Public Opinion about the Rights of Guantanamo Detainees

Most Americans oppose last week’s U.S. Supreme Court ruling that detainees at Guantanamo Bay, Cuba should be able to challenge their incarcerations in the civilian court system.
In the new Washington Post-ABC News poll, 61 percent said non-citizens suspected of terrorism should not have these rights under the U.S. Constitution; 34 percent said they should. The view that these suspects do not share these privileges cuts across party lines, with majorities of Democrats (53 percent), independents (56 percent) and Republicans (77 percent) taking that position.

From the Washington Post’s Behind the Numbers blog. More information is here.

7 Responses to Public Opinion about the Rights of Guantanamo Detainees

  1. arbitrista June 18, 2008 at 11:41 am #

    That’s just repulsive.

  2. Robert L. June 18, 2008 at 12:18 pm #

    You can be against both Guantanamo and the Supreme Court decision. I believe that Guantanamo, and what’s happened there, is a huge mistake in both moral and pragmatic terms but . . .

    A majority of SCOTUS took a purely political stand that has absolutely no grounding in the constitution. The position of SCOTUS is that it can simply force its political will on the country because it is ‘right’ without restriction and this should scare the hell out of everybody.

    This decision says that captured North Korean soldiers being held in a prison camp in South Korea during the Korean War were covered by the US constitution and had the right of habeas corpus. Viewed as law, this is so obviously ludicrous that it leads quickly to the only sensible answer: 5 members of the Supreme Court set themselves up as rulers and simply over-rode the decision of the democratically elected government because they thought, however correctly, that it was wrong.

  3. Matt Jarvis June 18, 2008 at 5:07 pm #

    If the Constitution can be read to imply that simply holding someone in a foreign location deprives them of rights they would have if detained on US soil, then the Constitution is flawed. There’s really no debate that ANYONE held in a regular US prison has these rights, regardless of citizenship or crime they are charged with.
    I read these numbers as further evidence that democracy is a REALLY bad idea.

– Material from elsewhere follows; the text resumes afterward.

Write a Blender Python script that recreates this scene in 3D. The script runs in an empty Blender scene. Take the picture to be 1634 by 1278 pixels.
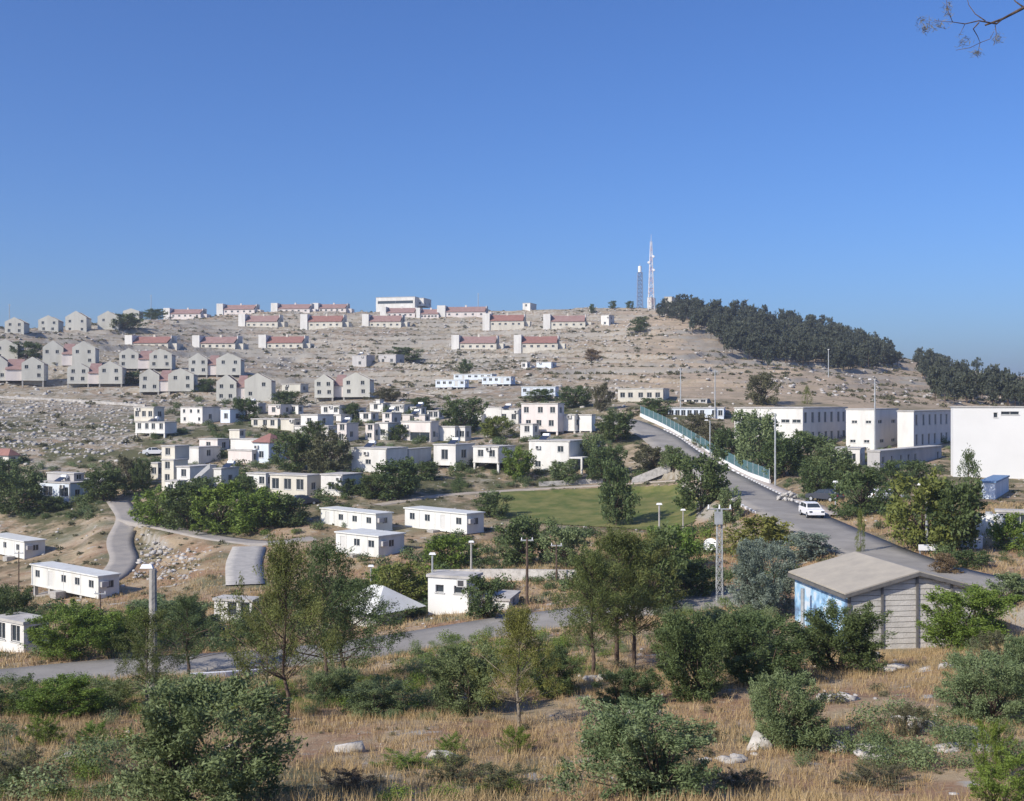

  4. Robert L. June 18, 2008 at 6:37 pm #

    It is not “simply holding them in a foreign location.” We are talking about foreign nationals captured in war time operations abroad. These are people who never had constitutional rights under the US constitution: they can not be deprived of something they never had.

    Nor are we talking about anyone being held in a “regular US prison.” Anyone arrested in the United States for a criminal code violation would have habeas corpus rights regardless of where they were held: that is not the issue here. We are talking about Prisoners of War who were captured, not arrested which is why they are not in “regular prison” in the first place.

    As for democracy being a bad idea, 5 members of SCOTUS agreed with you and acted accordingly.

  5. Dan Tarrant June 19, 2008 at 9:05 am #

    Hey Robert L., when did we declare war again?

  6. Susan Hedges June 19, 2008 at 10:52 am #

    “The position of SCOTUS is that it can simply force its political will on the country because it is ‘right’ without restriction and this should scare the hell out of everybody.”

    I thought this was the position of the current president and his cabinet. Huh.

  7. Robert L. June 19, 2008 at 7:56 pm #

    Hi Dan: I used the Korean War analogy, as opposed to say WWII, specifically because we never declared war in Korea though it was, indisputably, a war. We haven’t declared war since what, 1941?, but that doesn’t mean we haven’t held any POWs since 1945.

    Hi Susan: I believe SCOTUS is clearly wrong, and has no jurisdiction, on this one but many other aspects of the ‘war on terror’ are clearly subject to SCOTUS scrutiny and, I believe, some of the Bush administration’s domestic policies are unconstitutional and should be over-ruled.